The JCRC and entire Twin Cities Jewish community was instrumental in getting Augsburg to address Student Government’s mistake. Within two weeks, our collective efforts succeeded in convincing Augsburg’s administration to reverse the Student Government decision and immediately recognize Students Supporting Israel as an official group.

But the story doesn’t end there. What began as a difficult trial turned into an inspiring leadership opportunity. I redoubled my efforts to bring Jewish life to campus, via Israel programming and interfaith initiatives. SSI Augsburg hosted the Israeli Consul General to the Midwest and I became the first Jewish student to receive Augsburg’s prestigious Interfaith scholarship. As my work on campus began to bear fruit, I found myself becoming increasingly involved in the larger Twin Cities Jewish community. I was asked to share my story at the JCRC Annual Event and Minneapolis Jewish Federation’s Super Sunday Fundraiser. I was twice supported by generous Federation donors to travel to Israel, to study at Tel Aviv University and later to participate in the JCRC’s Inaugural State Legislator Trip.

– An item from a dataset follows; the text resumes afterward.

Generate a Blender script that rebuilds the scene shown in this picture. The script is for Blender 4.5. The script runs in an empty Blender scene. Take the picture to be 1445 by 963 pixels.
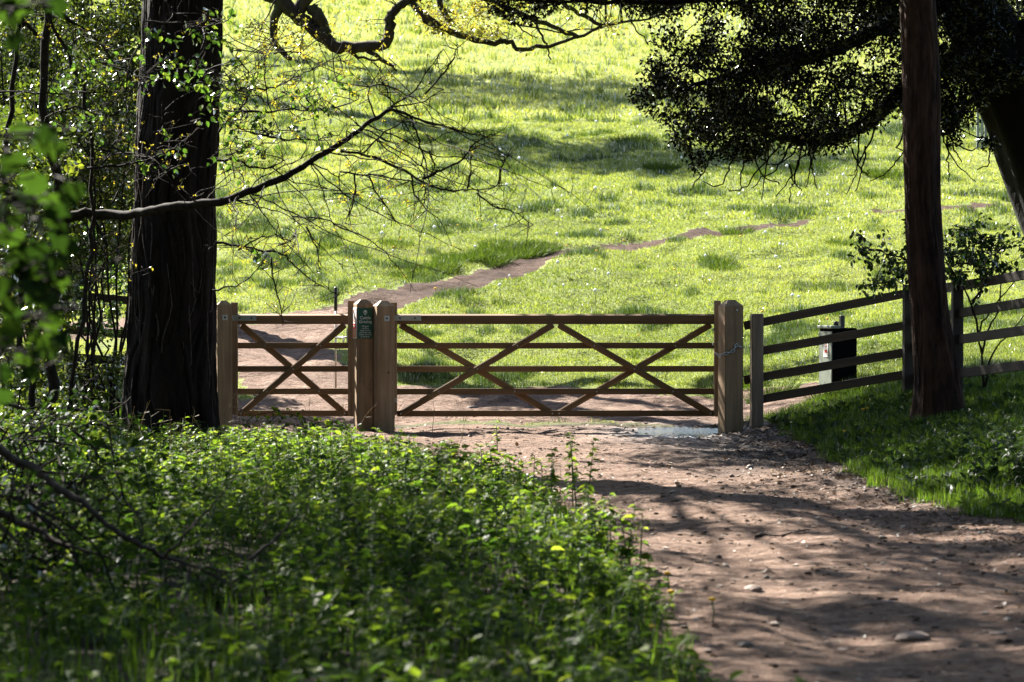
import bpy, bmesh, math, random
import numpy as np
from mathutils import Vector, Matrix

R = math.radians
C = bpy.context.scene.collection
SC = bpy.context.scene
rnd = np.random.RandomState(7)
random.seed(5)

# ------------------------------------------------------------------ camera model
F, CX, CY, HOR, EYE = 3720.0, 722.5, 481.5, 407.0, 1.6
PITCH = math.atan((CY - HOR) / F)
def ray(px, py):
    u = (px - CX) / F; v = (CY - py) / F
    y = math.cos(PITCH) + v * math.sin(PITCH)
    z = -math.sin(PITCH) + v * math.cos(PITCH)
    return u / y, z / y
def at(px, py, d):
    """world point at distance d ahead of the viewpoint for a photo pixel"""
    a, b = ray(px, py)
    return Vector((a * d, d, EYE + b * d))

# ------------------------------------------------------------------ noise + terrain
_T = np.random.RandomState(11).rand(256, 256)
def vnoise(x, y):
    x = np.asarray(x, float); y = np.asarray(y, float)
    xi = np.floor(x).astype(int); yi = np.floor(y).astype(int)
    fx = x - xi; fy = y - yi
    fx = fx * fx * (3 - 2 * fx); fy = fy * fy * (3 - 2 * fy)
    g = lambda i, j: _T[(xi + i) & 255, (yi + j) & 255]
    return (g(0,0)*(1-fx)+g(1,0)*fx)*(1-fy) + (g(0,1)*(1-fx)+g(1,1)*fx)*fy
def fbm(x, y, o=3):
    s = 0; a = .5
    for i in range(o):
        s = s + a * (vnoise(x * 2**i + 17.3*i, y * 2**i + 5.1*i) - .5); a *= .5
    return s
def sstep(a, b, x):
    t = np.clip((x - a) / (b - a), 0, 1); return t * t * (3 - 2 * t)
def splus(x, k):
    return k * np.logaddexp(0, x / k)

XR = ([4, 8, 10, 14, 17.3, 19.3, 22, 24.4, 28, 30.5, 33, 36], [4.6, 4.4, 4.2, 3.8, 3.4, 3.05, 2.9, 2.85, 3.0, 2.75, 2.4, 2.4])
XL = ([4, 8, 11, 15.5, 18, 19.5, 21, 22.5, 24, 26, 27.5, 29, 31], [.86, .82, .72, .55, .42, .25, -.1, -.6, -1.2, -2.2, -3.0, -3.6, -3.8])
def xr(y): return np.interp(y, *XR)
def xl(y): return np.interp(y, *XL)

def H0(x, y):
    x = np.asarray(x, float); y = np.asarray(y, float)
    t = splus(y - 33.2, .7)
    t = 230 - splus(230 - t, 18)
    z = .155 * t
    near = 1 - sstep(31, 42, y)
    b = splus(x - xr(np.minimum(y, 33)) - .05, .12)
    slope = .22 + .14 * sstep(23, 29, y)
    z = z + near * (1 - np.exp(-b * slope / .85)) * .85
    l = splus(-4.2 - x, .4)
    z = z + (1 - sstep(34, 44, y)) * .5 * (1 - np.exp(-l * .28))
    l2 = splus(xl(np.minimum(y, 31)) - x, .15)
    z = z + (1 - sstep(19, 25, y)) * .12 * (1 - np.exp(-l2 * .7))
    far = sstep(36, 60, y)
    z = z + .5 * far * fbm(x / 9, y / 12, 3) + .26 * sstep(33, 37, y) * fbm(x / 1.5, y / 1.9, 3)
    z = z + .035 * fbm(x / .9 + 3, y / 1.1, 2) + .24 * sstep(33.5, 36, y) * fbm(x / .5, y / .6, 2)
    return z
def G0(px, py):
    a, b = ray(px, py)
    d = np.arange(8, 260, .02)
    k = np.argmax(EYE + b * d <= H0(a * d, d))
    return np.array([a * d[k], d[k]])

POLY = []      # bare-earth strips beyond the gate: (points, radii)
def strip(pix, rad):
    POLY.append((np.array([G0(*p) for p in pix]), np.array(rad, float)))
strip([(330, 588), (560, 580), (780, 577), (1005, 584)], [1.5, 1.75, 1.7, 1.5])
strip([(640, 578), (470, 556), (400, 520), (375, 480), (270, 465), (90, 462)], [1.3, 1.0, .75, .9, 1.0, 1.1])
TRACKI = len(POLY)
strip([(380, 468), (480, 440), (548, 420), (620, 405), (690, 384), (745, 364), (800, 357), (850, 351), (905, 344)], [.9, .7, .6, .55, .5, .42, .45, .46, .4])
strip([(905, 344), (960, 336), (1010, 328), (1070, 320), (1135, 312)], [.38, .32, .27, .28, .22])
strip([(1240, 301), (1320, 294), (1445, 284)], [.12, .3, .32])
def seg_dist(x, y, P, rad):
    best = np.full(np.shape(x), -9.0)
    for i in range(len(P) - 1):
        a, b = P[i], P[i+1]; ab = b - a
        t = np.clip(((x - a[0]) * ab[0] + (y - a[1]) * ab[1]) / (ab @ ab), 0, 1)
        d = np.hypot(x - a[0] - t * ab[0], (y - a[1] - t * ab[1]))
        best = np.maximum(best, rad[i] + (rad[i+1] - rad[i]) * t - d)
    return best
PUD = G0(962, 606)
def mud(x, y):
    """>0 on bare earth"""
    x = np.asarray(x, float); y = np.asarray(y, float)
    n = .5 * fbm(x / .55, y / .8, 3) + .22 * fbm(x / .13, y / .18, 2)
    m = np.minimum(x - xl(y), xr(y) - x)
    m = np.where(y > 30.6, -9, m)
    for P, r in POLY:
        sel = (y > 29) & (y < 75)
        if np.any(sel):
            v = np.full(np.shape(x), -9.0)
            v[sel] = seg_dist(x[sel], y[sel], P, r)
            m = np.maximum(m, v)
    return m + n * np.where(y > 41, .5, 1)
def Hn(x, y):
    x = np.atleast_1d(np.asarray(x, float)); y = np.atleast_1d(np.asarray(y, float))
    z = H0(x, y)
    sel = (y > 30) & (y < 75)
    if np.any(sel):
        xs, ys = x[sel], y[sel]
        for P, r in POLY[TRACKI:TRACKI + 1]:
            d = seg_dist(xs, ys, P, r)
            z[sel] -= .05 * sstep(-.5, .25, d)
            z[sel] += sstep(-.15, .2, d) * (.11 * fbm(xs / .5, ys / .4, 3) + .07 * fbm(xs / .17, ys / .17, 2))
        for P, r in POLY[:TRACKI]:
            z[sel] += sstep(-.2, .2, seg_dist(xs, ys, P, r)) * (.08 * fbm(xs / .6, ys / .4, 3) + .05 * fbm(xs / .16, ys / .16, 2))
    m = (x > xl(y) - .3) & (x < xr(y) + .3) & (y < 32)
    if np.any(m):
        xs, ys = x[m], y[m]
        z[m] += .07 * fbm(xs / .9, ys / .4, 3) + .045 * fbm(xs / .2, ys / .12, 2) + .05 * fbm(xs / 1.6, ys / 1.1 + 7, 2)
        c = (xl(ys) + xr(ys)) / 2
        z[m] += (.13 * fbm(xs / .3, ys / .75, 2) + .10 * fbm(xs / .13, ys / .3, 2)) * np.exp(-((xs - PUD[0]) / .9)**2 - ((ys - PUD[1]) / 2.0)**2)
        z[m] -= .10 * np.exp(-((xs - PUD[0]) / .55)**2 - ((ys - PUD[1]) / 1.0)**2)
        z[m] -= .03 * np.exp(-((np.abs(xs - c) - .75) / .25)**2)
    return z
def H(x, y): return float(Hn([x], [y])[0])
def G(px, py):
    a, b = ray(px, py)
    d = np.arange(8, 260, .02)
    k = np.argmax(EYE + b * d <= Hn(a * d, d))
    return Vector((a * d[k], d[k], EYE + b * d[k]))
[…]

As I met more and more leaders in the local Jewish community, I began to feel increasingly at home in the Twin Cities. My cold, lonely beginnings in Minnesota could not seem farther away. My urge to drink and use drugs had been replaced with a desire to help and serve my community. Early in sobriety, the temptation to go party on Friday nights was all-consuming. This urge vanished as I increasingly found myself as a happy guest of a local Jewish family at their Shabbat dinner table.

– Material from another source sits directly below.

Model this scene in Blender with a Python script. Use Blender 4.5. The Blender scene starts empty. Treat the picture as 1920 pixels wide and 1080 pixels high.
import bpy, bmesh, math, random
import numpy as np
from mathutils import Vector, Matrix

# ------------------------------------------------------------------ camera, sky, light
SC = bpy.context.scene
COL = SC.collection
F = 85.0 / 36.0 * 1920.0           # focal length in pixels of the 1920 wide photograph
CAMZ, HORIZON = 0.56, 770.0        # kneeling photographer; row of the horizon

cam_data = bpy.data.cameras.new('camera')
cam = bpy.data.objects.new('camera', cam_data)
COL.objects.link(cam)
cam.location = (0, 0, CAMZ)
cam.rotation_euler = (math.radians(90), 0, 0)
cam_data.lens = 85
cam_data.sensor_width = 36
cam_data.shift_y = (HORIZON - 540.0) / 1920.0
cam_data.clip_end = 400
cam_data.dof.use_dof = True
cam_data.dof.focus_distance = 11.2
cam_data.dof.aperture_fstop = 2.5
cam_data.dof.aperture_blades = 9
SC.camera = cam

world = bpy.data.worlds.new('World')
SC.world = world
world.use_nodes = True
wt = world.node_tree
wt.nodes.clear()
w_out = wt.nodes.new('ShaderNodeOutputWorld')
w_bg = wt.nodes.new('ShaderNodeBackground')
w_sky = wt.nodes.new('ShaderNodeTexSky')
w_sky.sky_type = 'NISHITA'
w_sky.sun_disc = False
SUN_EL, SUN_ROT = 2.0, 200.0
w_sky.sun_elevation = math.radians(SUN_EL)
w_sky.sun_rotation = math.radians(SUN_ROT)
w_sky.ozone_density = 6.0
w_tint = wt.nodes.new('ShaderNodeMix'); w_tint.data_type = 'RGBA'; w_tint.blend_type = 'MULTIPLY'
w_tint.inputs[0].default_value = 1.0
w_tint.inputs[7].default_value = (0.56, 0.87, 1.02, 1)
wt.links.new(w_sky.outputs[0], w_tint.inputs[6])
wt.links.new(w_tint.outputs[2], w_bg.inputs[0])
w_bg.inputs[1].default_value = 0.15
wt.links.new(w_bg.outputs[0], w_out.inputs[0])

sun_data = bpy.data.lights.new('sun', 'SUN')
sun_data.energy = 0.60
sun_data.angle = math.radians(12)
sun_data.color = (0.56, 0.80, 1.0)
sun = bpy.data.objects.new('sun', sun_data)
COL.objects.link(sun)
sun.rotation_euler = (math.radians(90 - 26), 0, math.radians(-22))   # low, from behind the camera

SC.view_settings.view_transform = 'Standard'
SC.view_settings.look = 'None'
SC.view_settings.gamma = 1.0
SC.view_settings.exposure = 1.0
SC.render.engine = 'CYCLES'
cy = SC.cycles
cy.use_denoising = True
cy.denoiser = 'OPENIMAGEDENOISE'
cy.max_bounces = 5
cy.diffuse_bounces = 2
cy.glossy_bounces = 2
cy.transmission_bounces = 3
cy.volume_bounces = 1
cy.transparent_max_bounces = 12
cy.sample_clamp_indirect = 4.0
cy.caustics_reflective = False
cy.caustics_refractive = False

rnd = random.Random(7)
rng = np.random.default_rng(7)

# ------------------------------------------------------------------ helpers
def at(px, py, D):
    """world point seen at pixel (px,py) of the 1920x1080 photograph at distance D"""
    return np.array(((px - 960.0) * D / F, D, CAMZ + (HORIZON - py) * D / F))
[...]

After I graduated in the Spring of 2016, a friend from the Jewish community helped me get a job as a legal assistant with a local law firm. After work hours, I continued my engagement with Jewish communal organizations, joining the Minneapolis Federation’s P2G Steering Committee, and the boards of directors of Minnesota Hillel and Jewish Community Relations Council’s. Serving in these leadership positions was a huge learning experience. I witnessed firsthand the messy world of Jewish communal organizations and saw how demoralized many lay-leaders are with what they see as “dysfunction” and “decline” in their agencies. While their claims are not altogether unfounded, my engagement with local Twin Cities Jewish organizations paints a different picture.

When I moved to Minnesota to attend substance abuse treatment at the age of 18, I was beyond sick and broken. I was suicidal and saw no future for myself. The idea of even graduating from college was beyond my comprehension. Last month my lovely girlfriend and I drove our packed U-Haul from the Twin Cities to Virginia, as I prepare to attend law school there. Over the two-day drive, I reflected on my growth since those first dark days in Minnesota. I am now a mature, motivated, and inspired leader and intend to dedicate my professional life serving our community.

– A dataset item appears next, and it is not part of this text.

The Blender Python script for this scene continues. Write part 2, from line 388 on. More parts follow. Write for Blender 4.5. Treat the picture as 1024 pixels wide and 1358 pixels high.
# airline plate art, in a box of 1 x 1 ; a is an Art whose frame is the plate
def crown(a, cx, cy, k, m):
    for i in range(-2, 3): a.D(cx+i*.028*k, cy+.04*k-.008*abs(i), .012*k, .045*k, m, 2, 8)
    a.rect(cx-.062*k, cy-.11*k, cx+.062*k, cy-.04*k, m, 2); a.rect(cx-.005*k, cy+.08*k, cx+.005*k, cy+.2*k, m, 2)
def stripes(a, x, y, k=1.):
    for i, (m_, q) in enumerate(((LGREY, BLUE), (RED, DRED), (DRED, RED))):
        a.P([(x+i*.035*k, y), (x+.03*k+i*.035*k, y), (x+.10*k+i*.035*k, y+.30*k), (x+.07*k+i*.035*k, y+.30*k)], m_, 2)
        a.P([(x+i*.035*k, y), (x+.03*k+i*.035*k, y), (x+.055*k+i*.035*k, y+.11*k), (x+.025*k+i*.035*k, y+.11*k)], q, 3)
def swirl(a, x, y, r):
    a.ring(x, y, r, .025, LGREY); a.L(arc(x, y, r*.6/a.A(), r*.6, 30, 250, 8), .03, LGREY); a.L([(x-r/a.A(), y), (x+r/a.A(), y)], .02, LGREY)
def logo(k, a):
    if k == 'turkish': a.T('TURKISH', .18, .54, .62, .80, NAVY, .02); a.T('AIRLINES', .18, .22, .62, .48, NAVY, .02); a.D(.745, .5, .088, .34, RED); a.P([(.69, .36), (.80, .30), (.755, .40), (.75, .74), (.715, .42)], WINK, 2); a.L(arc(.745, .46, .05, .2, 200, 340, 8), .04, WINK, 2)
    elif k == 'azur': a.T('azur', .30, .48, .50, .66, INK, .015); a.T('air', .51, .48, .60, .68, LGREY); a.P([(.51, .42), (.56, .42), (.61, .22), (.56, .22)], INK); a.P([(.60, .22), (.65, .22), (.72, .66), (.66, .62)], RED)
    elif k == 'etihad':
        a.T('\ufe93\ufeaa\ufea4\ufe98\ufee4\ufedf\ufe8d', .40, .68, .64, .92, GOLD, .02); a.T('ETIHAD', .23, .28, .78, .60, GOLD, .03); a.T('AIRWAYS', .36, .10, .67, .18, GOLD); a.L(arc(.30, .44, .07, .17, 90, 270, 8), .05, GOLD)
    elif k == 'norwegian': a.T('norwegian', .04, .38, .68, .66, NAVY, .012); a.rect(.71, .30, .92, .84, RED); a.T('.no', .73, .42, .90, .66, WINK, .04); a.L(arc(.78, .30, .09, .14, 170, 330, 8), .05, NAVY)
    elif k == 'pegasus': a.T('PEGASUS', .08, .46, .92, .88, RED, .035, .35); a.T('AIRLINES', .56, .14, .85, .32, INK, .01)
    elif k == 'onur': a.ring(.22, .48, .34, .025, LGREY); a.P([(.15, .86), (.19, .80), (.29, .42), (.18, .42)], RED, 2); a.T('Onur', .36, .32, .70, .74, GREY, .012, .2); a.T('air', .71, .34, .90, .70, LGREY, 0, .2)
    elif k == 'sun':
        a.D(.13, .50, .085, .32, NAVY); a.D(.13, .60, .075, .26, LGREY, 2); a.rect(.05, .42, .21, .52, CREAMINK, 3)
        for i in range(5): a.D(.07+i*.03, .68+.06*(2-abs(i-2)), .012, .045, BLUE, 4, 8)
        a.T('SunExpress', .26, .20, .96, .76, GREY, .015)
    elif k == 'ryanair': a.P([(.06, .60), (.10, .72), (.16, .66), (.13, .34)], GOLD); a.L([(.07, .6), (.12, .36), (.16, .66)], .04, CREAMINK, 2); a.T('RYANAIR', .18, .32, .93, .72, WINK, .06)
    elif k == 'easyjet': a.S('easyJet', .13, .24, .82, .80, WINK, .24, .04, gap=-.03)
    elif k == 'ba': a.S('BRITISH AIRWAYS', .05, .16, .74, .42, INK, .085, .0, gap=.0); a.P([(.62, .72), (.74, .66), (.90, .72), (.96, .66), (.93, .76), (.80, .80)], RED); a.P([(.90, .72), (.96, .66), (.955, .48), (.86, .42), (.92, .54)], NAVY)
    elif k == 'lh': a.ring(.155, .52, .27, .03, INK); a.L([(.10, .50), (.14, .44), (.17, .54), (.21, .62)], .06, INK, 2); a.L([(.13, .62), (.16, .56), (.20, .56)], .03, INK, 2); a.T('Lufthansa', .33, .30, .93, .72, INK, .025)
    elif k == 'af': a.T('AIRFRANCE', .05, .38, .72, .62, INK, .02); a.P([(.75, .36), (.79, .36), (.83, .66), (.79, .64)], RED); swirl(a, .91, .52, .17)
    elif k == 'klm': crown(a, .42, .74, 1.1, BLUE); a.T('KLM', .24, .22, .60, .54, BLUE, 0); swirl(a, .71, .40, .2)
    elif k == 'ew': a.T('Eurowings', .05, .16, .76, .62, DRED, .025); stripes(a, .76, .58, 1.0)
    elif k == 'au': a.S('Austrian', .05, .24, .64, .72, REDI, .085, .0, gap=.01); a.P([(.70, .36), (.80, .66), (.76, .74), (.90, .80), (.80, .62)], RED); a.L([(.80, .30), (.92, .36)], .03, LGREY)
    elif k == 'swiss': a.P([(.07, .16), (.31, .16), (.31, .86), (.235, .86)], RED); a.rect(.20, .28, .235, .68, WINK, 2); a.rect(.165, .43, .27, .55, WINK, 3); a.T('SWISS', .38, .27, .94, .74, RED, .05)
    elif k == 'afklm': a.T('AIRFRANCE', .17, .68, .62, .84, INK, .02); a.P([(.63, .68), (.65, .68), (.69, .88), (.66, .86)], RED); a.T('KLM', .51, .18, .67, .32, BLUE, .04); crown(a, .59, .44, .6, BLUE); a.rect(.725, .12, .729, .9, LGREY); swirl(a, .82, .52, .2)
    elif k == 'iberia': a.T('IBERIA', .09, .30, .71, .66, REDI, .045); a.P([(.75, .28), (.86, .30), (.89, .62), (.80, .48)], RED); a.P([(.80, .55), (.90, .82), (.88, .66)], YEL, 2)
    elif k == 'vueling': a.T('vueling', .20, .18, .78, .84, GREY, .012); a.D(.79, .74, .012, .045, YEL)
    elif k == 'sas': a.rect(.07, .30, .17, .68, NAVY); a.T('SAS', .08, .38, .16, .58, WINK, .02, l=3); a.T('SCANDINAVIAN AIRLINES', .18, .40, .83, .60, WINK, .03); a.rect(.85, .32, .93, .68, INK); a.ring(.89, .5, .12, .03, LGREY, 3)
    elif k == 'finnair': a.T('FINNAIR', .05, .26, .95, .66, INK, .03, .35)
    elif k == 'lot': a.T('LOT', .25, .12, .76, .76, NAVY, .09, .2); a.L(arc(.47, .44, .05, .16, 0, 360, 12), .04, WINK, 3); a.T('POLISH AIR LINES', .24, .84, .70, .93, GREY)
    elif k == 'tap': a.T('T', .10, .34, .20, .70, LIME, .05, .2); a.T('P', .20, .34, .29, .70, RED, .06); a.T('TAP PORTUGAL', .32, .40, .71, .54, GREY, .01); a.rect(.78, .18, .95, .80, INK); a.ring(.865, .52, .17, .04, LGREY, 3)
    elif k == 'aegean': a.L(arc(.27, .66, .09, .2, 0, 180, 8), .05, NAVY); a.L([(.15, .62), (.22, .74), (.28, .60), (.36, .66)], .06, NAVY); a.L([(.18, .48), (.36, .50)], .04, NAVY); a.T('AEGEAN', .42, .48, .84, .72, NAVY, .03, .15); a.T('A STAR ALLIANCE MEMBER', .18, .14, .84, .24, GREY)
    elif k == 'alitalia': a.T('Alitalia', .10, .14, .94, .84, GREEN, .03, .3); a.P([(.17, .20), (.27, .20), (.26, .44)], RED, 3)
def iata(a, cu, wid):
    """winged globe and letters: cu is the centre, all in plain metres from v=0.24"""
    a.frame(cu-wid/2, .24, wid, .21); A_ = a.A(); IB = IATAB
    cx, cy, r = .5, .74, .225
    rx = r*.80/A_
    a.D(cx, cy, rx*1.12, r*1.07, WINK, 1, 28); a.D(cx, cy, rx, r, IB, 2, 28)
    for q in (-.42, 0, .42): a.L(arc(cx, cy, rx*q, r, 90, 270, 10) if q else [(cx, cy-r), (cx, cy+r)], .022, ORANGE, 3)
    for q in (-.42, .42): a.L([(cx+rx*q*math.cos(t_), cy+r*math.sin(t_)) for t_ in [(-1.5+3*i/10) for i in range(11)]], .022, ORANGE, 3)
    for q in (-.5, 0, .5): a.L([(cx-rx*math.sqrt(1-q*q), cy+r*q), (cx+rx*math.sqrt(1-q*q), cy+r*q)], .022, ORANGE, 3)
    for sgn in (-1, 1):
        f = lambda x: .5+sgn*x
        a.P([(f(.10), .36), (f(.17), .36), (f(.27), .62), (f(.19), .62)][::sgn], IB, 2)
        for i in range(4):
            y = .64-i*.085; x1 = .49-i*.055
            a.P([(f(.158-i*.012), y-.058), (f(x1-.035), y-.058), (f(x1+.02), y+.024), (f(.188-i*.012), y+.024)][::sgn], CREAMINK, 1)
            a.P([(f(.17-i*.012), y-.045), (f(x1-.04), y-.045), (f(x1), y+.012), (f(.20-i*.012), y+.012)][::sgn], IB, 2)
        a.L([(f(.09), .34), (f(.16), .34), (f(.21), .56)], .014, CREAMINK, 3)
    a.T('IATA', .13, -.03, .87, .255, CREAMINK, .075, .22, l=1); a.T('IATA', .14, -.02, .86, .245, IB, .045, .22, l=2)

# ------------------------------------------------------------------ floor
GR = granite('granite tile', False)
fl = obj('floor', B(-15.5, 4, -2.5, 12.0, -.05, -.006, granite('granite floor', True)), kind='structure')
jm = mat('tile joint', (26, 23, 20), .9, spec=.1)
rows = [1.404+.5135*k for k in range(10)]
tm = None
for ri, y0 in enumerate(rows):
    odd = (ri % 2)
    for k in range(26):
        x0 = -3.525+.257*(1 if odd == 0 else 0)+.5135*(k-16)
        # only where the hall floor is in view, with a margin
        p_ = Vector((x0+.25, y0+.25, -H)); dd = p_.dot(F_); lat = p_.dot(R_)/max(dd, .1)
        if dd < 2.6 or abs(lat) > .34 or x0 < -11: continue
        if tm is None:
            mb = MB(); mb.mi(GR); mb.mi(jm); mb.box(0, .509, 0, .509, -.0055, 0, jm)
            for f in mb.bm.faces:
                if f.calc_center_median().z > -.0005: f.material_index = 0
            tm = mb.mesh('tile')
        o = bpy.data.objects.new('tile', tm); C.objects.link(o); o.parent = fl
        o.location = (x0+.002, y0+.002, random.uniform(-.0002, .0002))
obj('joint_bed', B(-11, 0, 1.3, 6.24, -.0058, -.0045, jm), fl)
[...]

My transformation from brokenness to leadership would not have been possible without the boundless support of the Twin Cities Jewish community. In these times of uncertainty for our Jewish communal organizations, it is easy to question their relevancy and decry them as ineffective relics of a prior era. Undoubtedly our agencies need to perpetually transform to continue serve the needs of our community; but it is imperative that amidst our justified critiques, we remember that these organizations continue to impact and inspire individuals every single day. I know that our Jewish agencies still change lives. I know this because the Twin Cities Jewish community and our organizations forever changed mine.

Julian Yigal Kritz grew up in a proud Jewish household in Raleigh, North Carolina. He hopes that life will allow him and his long-term girlfriend, Megan, to return to the Twin Cities often.